I can't work full time.  

I just couldn't deal with it. 

But if you work part-time jobs, it's harder to build up a decent career path. 

I have a master's degree. 

I know that I'm capable, in one sense, of doing more with my life. 

But in another sense I'm not. 

I think, because of this, I haven't fulfilled my potential. 

That's something that I have to deal with kind of alongside the trauma itself:  the impact of how it's changed me as a person and what my life might have been like if this hadn't happened.

 

*

 

After I went to court, I put on about 70 pounds in about 18 months. 

It's gradually coming off bit by bit, but it's still something that I struggle with.

 

When I'm in a good place, just trying to be mindful of what I eat, living a healthy lifestyle, trying not to have too many late nights, not to drink too much, basically to take care of myself is the way I try to deal with it. 

 

I walk a lot, and since moving here that's something that's been so helpful. 

There are brilliant places to walk here like Central Park. 

And when I say walk, I don't mean like a stroll. 

I mean like 10, 15 miles, just getting away from being locked inside of my thoughts. 

 

It is too easy, I think, if you stay home and you don't work full time to become a bit of a recluse and a bit of a hermit.

 

*

 

My husband has also been quite impacted by this.

He had to give evidence at trial about what I had told him, just so they could prove I was keeping my story straight to all these different people. 

 

It has definitely impacted him and our relationship over the years, because he doesn't know always how best to support me. 

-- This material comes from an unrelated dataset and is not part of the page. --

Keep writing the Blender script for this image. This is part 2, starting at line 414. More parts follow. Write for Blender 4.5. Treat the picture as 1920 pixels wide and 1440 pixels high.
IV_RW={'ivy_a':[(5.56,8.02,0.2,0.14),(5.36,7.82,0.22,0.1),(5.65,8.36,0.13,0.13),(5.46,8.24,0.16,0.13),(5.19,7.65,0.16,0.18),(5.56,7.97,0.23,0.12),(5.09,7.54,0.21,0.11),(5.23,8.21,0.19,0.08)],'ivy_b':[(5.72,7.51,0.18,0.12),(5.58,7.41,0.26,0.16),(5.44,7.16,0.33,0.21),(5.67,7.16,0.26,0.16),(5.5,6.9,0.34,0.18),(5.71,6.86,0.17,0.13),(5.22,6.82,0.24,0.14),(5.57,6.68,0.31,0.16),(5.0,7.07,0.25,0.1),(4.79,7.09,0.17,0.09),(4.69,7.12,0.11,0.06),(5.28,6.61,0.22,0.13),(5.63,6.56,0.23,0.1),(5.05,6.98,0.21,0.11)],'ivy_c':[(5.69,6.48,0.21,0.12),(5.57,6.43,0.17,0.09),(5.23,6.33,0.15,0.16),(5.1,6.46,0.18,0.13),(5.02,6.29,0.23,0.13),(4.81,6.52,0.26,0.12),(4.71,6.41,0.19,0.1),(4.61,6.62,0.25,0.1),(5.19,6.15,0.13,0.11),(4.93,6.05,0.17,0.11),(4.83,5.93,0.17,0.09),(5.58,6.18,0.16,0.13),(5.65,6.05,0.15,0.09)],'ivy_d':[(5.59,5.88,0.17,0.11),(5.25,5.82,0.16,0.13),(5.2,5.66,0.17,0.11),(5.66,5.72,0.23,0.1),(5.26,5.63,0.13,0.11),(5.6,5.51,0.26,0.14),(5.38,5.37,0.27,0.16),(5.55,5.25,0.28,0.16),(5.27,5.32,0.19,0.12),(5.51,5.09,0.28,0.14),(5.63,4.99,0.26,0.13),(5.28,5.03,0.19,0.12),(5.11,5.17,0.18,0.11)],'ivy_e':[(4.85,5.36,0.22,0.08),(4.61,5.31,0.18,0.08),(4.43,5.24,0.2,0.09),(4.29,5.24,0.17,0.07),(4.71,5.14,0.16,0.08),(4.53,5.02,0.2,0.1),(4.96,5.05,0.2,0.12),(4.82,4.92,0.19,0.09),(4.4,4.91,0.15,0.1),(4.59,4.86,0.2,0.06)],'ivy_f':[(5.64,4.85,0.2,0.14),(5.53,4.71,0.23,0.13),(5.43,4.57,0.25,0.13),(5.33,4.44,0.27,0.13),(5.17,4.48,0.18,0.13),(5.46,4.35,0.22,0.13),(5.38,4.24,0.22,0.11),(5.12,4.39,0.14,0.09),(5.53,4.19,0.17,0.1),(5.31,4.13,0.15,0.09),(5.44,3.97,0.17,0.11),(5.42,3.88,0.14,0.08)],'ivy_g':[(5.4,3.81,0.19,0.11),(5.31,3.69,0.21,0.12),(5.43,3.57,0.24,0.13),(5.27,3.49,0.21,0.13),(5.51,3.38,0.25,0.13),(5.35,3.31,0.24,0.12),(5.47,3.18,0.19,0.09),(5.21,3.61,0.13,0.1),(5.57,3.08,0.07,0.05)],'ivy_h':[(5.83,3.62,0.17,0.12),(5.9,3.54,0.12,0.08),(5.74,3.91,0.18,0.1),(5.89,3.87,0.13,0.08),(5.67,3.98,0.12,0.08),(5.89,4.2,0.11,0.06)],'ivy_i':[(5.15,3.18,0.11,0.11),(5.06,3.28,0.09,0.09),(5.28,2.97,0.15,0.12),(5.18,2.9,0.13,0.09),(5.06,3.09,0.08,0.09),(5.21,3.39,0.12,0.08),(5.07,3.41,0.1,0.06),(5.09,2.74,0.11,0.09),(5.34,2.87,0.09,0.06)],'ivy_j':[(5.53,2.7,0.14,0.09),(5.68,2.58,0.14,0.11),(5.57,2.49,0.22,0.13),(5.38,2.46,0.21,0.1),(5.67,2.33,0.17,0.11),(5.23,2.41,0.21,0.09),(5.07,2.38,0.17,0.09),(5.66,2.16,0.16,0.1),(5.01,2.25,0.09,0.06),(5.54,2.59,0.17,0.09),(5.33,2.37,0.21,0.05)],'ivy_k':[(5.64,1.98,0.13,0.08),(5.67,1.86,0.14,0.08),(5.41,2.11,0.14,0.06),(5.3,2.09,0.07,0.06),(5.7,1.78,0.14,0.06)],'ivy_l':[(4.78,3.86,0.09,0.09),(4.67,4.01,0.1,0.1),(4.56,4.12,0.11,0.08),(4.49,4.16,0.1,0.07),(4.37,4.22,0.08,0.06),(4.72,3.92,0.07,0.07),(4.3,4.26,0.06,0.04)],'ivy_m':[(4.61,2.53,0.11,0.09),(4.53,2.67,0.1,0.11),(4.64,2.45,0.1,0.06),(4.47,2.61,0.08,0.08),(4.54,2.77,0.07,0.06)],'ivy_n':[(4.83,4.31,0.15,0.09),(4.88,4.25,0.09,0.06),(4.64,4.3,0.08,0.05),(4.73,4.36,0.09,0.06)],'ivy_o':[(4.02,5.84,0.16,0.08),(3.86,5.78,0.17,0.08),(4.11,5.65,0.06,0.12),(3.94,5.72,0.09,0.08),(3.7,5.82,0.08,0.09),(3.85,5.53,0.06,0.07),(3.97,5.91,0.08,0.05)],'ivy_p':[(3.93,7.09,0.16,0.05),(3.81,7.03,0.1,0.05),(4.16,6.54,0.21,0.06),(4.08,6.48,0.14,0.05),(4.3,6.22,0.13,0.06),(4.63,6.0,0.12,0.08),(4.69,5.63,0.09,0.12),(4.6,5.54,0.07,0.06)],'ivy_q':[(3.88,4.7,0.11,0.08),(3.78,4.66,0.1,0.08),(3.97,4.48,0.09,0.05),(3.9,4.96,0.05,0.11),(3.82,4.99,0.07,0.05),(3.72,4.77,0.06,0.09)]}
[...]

And I can definitely sympathize with him.

 

I have certain triggers with TV and music, and he knows what they are. 

So if something comes up he will switch it off. 

Or if somebody starts to talk about a specific TV show that I have big problems with, he will shut that down and change the conversation. 

He's very aware of those things and that they bother me. 

 

A cousin of mine has just been released from prison for similar crimes, a guy the same age as me who I basically grew up with.

And he's very protective of me with that situation.

This person has tried to contact me while they were in prison, my cousin. 

And he said, “You know, no.  Because all it's going to do is upset you.” 

He's right about that. 

 

*

 

This is something that has marked my life forever.

The shape of it will change over my life. 

 

The next kind of goal that we have is becoming parents. 

And I think that when that happens, it will take on a different meaning again to me, because I will be thinking, "Oh my god, what if this was my child?  How do I protect my child in this world where people are like this and people do this?” 

 

But I think the only way to deal with it is for us to stand together, myself and my husband, and go forward knowing that we'll do all that we can to protect, not just any children that we have, but any children we come into contact with.